The Conciliation Bill has been again introduced. Again its scope and title have been modified to please the "democrats." Its text now is:—
Every woman possessed of a household qualification within the meaning of the representation of the people Act (1884) shall be entitled to be registered as a voter and when registered to vote for the county or borough in which the qualifying premises are situate.
For the purposes of this Act a woman shall not be disqualified by marriage from being registered as a voter provided that a husband and wife shall not both be registered as voters in the same Parliamentary Borough or County Division.
In reply to a deputation of women who waited upon him in October, 1910, Mr. Birrell said: "I am strongly of opinion that in the course of next year facilities must be given for the Bill. You are perfectly right," he added, "in feeling irritated and annoyed at the delay that has taken place and in insisting on a date for Parliamentary action."
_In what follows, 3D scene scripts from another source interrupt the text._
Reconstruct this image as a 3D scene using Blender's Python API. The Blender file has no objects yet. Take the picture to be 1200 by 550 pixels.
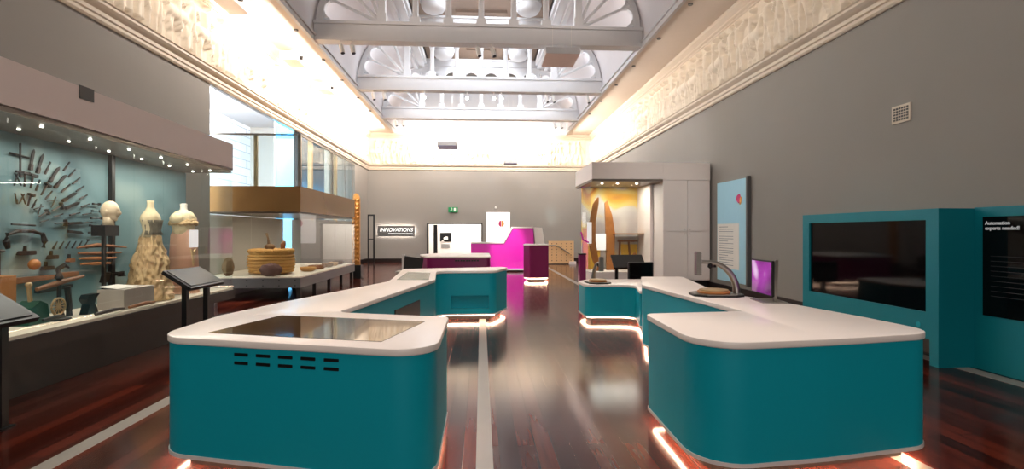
import bpy, bmesh, math, random
import numpy as np
from mathutils import Vector, Matrix
random.seed(7); rng = np.random.RandomState(11)
PI = math.pi
C = bpy.context.scene.collection

# ------------------------------------------------------------------ materials
def lin(c):
    return tuple((v/12.92 if v <= .04045 else ((v+.055)/1.055)**2.4) for v in c)
def rgb(r, g, b): return (*lin((r/255, g/255, b/255)), 1)
def mat(name, col, rough=.6, metal=0, var=.06, scale=6, bump=0, coat=0, emit=None, es=0, spec=.5):
    m = bpy.data.materials.new(name); m.use_nodes = True
    nt = m.node_tree; b = nt.nodes['Principled BSDF']
    b.inputs['Roughness'].default_value = rough; b.inputs['Metallic'].default_value = metal
    b.inputs['Specular IOR Level'].default_value = spec
    b.inputs['Coat Weight'].default_value = coat; b.inputs['Coat Roughness'].default_value = .08
    tc = nt.nodes.new('ShaderNodeTexCoord'); n = nt.nodes.new('ShaderNodeTexNoise')
    n.inputs['Scale'].default_value = scale; n.inputs['Detail'].default_value = 5
    nt.links.new(tc.outputs['Object'], n.inputs['Vector'])
    mx = nt.nodes.new('ShaderNodeMix'); mx.data_type = 'RGBA'
    mx.inputs['A'].default_value = tuple(c*(1-var) for c in col[:3])+(1,)
    mx.inputs['B'].default_value = tuple(min(1, c*(1+var)) for c in col[:3])+(1,)
    nt.links.new(n.outputs['Fac'], mx.inputs['Factor'])
    nt.links.new(mx.outputs['Result'], b.inputs['Base Color'])
    if bump:
        bp = nt.nodes.new('ShaderNodeBump'); bp.inputs['Strength'].default_value = bump
        bp.inputs['Distance'].default_value = .02
        nt.links.new(n.outputs['Fac'], bp.inputs['Height']); nt.links.new(bp.outputs['Normal'], b.inputs['Normal'])
    if emit:
        b.inputs['Emission Color'].default_value = emit; b.inputs['Emission Strength'].default_value = es
    return m

def glass(name, tint=(.96, .98, .97), refl=1.0, rough=.0):
    m = bpy.data.materials.new(name); m.use_nodes = True; nt = m.node_tree
    nt.nodes.remove(nt.nodes['Principled BSDF']); out = nt.nodes['Material Output']
    tr = nt.nodes.new('ShaderNodeBsdfTransparent'); tr.inputs['Color'].default_value = (*tint, 1)
    gl = nt.nodes.new('ShaderNodeBsdfGlossy'); gl.inputs['Roughness'].default_value = rough
    fr = nt.nodes.new('ShaderNodeLayerWeight'); fr.inputs['Blend'].default_value = .5
    pw = nt.nodes.new('ShaderNodeMath'); pw.operation = 'POWER'; pw.inputs[1].default_value = 5
    nt.links.new(fr.outputs['Facing'], pw.inputs[0])
    mu = nt.nodes.new('ShaderNodeMath'); mu.operation = 'MULTIPLY_ADD'; mu.inputs[1].default_value = .6*refl; mu.inputs[2].default_value = .035*refl
    ms = nt.nodes.new('ShaderNodeMixShader')
    nt.links.new(pw.outputs[0], mu.inputs[0]); nt.links.new(mu.outputs[0], ms.inputs['Fac'])
    nt.links.new(tr.outputs[0], ms.inputs[1]); nt.links.new(gl.outputs[0], ms.inputs[2])
    nt.links.new(ms.outputs[0], out.inputs['Surface'])
    return m

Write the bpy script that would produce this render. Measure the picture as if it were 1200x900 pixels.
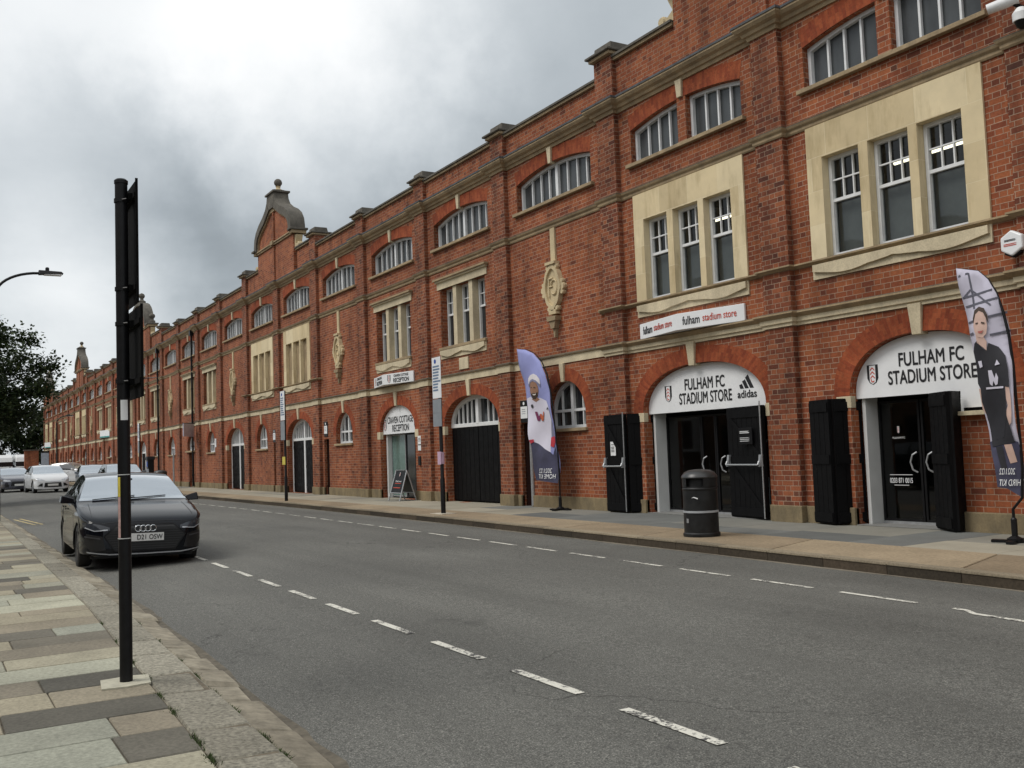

Mr. Asquith's promise is that facilities for a Women's Suffrage measure will be granted during this Parliament. Such statements as these must now be held as binding, and the long standing Government veto of this question must be withdrawn.
So the gallant struggle for a great reform draws to its close. Full of stern fighting and bitter hardship as it has been, it has brought much to the women of our time—a courage, a self-reliance, a comradeship, and above all a spiritual growth, a conscious dwelling in company with the ideal, which has tended to strip the littleness from life and to give to it the character of an heroic mission.
May we prize and cherish the great selfless spirit that has been engendered, and, applying it to the purposes of our Government—the nation's housekeeping—the management of our collective affairs, may we, men and women together, not in antagonism, but in comradeship, strive on till we have built up a better civilisation than any that the world has known. For surely just as those children are fortunate who have two parents, a mother and a father, to care for them, so is the nation fortunate that has its mothers and its fathers, its brothers and its sisters, working together for the common good.